### TASK GOAL
Set down exactly the lines of the listing below, please, beginning with the first and ending with the line that holds "PI = math.pi".

### DATASET EXTRACT
_____
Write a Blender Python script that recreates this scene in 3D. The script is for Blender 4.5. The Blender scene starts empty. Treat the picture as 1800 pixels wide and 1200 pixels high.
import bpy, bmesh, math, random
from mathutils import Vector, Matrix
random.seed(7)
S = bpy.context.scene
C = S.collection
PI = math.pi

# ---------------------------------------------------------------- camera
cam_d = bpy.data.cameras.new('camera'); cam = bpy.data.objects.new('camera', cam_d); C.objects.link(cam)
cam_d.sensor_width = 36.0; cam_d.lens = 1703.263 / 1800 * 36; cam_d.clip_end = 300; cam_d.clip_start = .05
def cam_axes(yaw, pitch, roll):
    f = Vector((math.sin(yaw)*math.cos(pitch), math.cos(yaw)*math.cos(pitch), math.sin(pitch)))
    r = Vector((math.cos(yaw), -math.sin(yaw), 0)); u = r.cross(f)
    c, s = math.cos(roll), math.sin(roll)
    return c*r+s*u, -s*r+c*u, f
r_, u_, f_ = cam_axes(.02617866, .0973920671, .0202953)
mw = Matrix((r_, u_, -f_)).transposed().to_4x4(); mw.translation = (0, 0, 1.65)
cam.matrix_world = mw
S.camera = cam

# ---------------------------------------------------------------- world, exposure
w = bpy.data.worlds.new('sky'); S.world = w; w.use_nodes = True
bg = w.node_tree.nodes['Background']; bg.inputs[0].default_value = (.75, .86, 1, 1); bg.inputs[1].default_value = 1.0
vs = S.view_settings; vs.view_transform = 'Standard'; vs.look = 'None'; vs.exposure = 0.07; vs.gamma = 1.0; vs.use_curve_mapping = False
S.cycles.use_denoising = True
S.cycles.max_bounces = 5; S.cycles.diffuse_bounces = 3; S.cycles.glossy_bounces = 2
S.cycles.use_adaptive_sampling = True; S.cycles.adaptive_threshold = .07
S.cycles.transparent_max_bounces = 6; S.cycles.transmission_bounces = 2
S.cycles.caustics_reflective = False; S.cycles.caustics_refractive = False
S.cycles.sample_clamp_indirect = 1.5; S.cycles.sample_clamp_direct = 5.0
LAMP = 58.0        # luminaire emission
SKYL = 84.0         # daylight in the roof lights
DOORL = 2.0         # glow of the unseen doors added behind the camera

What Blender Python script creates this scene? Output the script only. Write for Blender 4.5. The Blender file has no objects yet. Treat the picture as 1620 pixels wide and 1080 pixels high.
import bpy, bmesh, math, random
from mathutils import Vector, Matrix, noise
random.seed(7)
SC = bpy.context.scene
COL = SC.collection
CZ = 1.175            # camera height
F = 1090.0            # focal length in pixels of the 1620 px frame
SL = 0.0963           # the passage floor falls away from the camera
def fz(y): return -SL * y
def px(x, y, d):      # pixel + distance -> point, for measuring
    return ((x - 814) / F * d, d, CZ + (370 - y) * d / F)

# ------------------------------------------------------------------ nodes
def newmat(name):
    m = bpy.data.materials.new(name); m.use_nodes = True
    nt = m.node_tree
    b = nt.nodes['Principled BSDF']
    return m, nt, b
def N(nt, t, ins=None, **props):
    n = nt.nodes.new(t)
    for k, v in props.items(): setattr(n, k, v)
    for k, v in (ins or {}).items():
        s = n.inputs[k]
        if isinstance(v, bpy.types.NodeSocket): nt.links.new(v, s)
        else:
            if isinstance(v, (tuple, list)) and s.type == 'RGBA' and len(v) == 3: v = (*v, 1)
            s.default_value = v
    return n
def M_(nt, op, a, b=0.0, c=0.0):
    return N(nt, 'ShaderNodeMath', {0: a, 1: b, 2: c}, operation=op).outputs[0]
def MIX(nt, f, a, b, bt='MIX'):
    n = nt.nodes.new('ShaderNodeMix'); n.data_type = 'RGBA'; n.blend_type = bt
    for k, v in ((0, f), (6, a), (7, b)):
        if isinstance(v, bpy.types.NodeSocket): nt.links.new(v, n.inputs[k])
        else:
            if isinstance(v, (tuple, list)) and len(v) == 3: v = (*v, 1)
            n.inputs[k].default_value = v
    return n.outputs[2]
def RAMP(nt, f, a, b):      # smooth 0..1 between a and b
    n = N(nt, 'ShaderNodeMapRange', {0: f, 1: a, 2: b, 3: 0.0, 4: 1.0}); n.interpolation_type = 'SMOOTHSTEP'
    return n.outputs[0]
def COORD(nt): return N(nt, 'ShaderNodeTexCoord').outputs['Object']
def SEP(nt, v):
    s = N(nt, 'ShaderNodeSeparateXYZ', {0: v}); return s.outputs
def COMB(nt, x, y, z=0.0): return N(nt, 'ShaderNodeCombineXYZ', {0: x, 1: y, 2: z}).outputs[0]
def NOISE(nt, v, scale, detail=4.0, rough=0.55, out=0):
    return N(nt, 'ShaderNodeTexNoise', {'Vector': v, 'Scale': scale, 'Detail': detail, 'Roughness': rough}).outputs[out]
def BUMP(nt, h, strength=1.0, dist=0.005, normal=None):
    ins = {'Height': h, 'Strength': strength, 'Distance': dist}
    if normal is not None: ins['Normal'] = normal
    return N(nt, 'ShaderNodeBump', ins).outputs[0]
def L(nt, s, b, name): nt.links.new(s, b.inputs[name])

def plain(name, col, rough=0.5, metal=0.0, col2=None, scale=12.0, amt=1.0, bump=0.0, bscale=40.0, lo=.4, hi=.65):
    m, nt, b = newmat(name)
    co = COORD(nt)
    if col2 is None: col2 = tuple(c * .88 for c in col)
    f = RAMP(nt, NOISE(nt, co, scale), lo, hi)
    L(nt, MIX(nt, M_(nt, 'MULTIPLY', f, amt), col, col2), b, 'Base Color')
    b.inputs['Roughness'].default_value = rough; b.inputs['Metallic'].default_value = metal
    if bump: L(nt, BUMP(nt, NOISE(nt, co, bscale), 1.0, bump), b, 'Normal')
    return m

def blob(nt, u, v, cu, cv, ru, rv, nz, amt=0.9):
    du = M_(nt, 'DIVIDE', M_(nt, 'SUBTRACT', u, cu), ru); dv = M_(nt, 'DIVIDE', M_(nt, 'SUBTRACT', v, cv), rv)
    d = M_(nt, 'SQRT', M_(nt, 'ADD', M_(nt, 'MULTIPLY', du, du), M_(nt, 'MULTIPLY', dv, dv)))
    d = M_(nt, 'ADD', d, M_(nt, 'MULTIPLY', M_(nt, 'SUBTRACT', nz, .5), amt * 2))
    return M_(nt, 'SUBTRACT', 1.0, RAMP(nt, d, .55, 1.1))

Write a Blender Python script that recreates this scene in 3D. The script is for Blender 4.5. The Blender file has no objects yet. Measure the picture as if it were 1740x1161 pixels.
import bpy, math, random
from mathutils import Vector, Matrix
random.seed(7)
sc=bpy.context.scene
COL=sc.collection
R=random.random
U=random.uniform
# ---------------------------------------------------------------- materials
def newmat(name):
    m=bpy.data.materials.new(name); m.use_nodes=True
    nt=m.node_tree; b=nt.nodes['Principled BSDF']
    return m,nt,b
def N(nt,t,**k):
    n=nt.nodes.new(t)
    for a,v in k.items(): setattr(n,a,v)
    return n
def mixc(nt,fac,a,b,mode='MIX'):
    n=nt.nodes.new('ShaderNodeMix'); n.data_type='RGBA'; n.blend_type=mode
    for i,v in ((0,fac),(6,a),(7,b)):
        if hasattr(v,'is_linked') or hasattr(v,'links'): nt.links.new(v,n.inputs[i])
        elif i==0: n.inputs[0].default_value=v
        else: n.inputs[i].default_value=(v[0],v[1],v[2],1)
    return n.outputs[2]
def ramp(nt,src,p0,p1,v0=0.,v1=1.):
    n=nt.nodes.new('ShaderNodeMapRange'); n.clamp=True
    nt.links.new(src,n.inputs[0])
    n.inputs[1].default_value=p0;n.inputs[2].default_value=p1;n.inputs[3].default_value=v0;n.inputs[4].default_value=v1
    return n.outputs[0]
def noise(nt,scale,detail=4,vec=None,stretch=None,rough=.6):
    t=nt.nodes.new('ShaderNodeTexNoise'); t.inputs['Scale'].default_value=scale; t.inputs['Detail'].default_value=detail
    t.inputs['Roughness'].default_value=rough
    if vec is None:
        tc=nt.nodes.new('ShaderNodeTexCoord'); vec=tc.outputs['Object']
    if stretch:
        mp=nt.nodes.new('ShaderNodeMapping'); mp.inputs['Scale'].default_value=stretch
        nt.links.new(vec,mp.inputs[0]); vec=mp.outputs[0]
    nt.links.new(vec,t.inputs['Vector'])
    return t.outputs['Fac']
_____
### REPLY TO THE TASK
Write a Blender Python script that recreates this scene in 3D. The script is for Blender 4.5. The Blender scene starts empty. Treat the picture as 1800 pixels wide and 1200 pixels high.
import bpy, bmesh, math, random
from mathutils import Vector, Matrix
random.seed(7)
S = bpy.context.scene
C = S.collection
PI = math.pi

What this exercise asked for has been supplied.